You don’t use rockets, you use a magnetic-railgun catapult. No fuel needed, only electric power (see below).

Dunno about them, but our base is planned for one of the Moon’s poles. Ostensibly because at that location you get an unlimited supply of solar power. But it also means the station is never “facing away from” the Earth . . .

Who says it has to be constructed in secrecy? Announce it proudly, and say its purpose is to launch shuttles to Earth and exploratory ships throughout the Solar System. :wink:

And it would be the most-watched installation in history. There would be lunar-stationary satellites photographing every little thing that went on there. There would be analyists measuring the exact tonnage of material going in and out, and following the inventory chain to see if what was being built matched what was claimed to be built. And there would be probabaly be a demand for international inspectors to be stationed there to verify what was being loaded into the catapult.

And if a payload was launched at Earth, the catapult would be destroyed before the first rock ever landed.

Really, it’s a fantasy. At least for the forseeable future. Maybe in 500 years, something like will happen. But we don’t even know which nations will still be around in 500 years, or even remotely what they would look like.

It’s going to take everything the Chinese can muster just to put a little tin can on the moon with a couple of people in it. In fact, I think it’s going to be a huge stretch for them to even be able to put a man on the moon at all.
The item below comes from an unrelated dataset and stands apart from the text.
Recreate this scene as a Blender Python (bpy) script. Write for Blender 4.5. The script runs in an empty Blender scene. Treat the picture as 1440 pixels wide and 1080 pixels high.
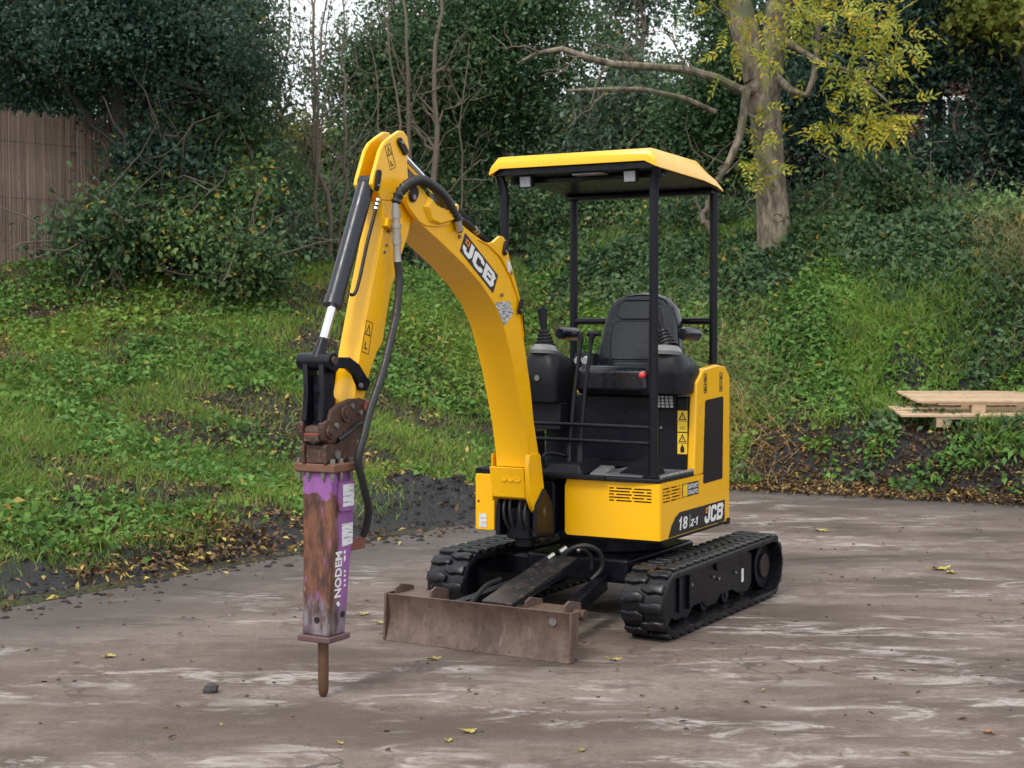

Do you have any idea how far away they are from being able to construct a kilometers-long mass driver on the moon and stock it with multi-ton projectiles?

Answer: Far enough away that attempting to plan for that now is idiotic. That’s simply not what’s going on.

As long as there’s the fear the Chinese are up to something cooler than we are, it’ll do wonders for our space program. Bush as already spent $500 billion on rumors coming out of Iraq, why shouldn’t he spend at least that much on suspicions the Chinese are going to throw rocks at us?

Ermmm . . . because there’s no oil on the Moon?

Uhh…time the assault just right? Your target might go around a few times between launch and landing if launch was at the moon and target was the earth. You don’t just throw when Disneyland is in your sights.

Do we have any of those now? Or any other observing platform capable of monitoring the moon’s far side?

Personally, I agree with Walt Kelly, who always thought the baddies would be after our cheese mines. Rally 'round the flag, boys! Our mozzarella could be in danger!

BrainGlutton, it doesn’t matter if the base is at the poles: the moon is tidelocked; the same side is always facing the earth. That doesn’t mean the moon can launch an attack on the US at any time. The earth still spins, and one side always faces away from the moon. If you can’t see the moon in the sky, the moon can’t see you, either.

And Musicat, thanks for pointing out another problem–what good is an attack system that not only has to be timed perfectly, but takes several hours to strike? Long before the rocks get here, their trajectories will be plotted, cities evacuated, anti-moon rock systems armed, and China glowing in the dark thanks to our conveniently Earth-located ICBMs.

How is that better than either terrestrial or orbital platforms?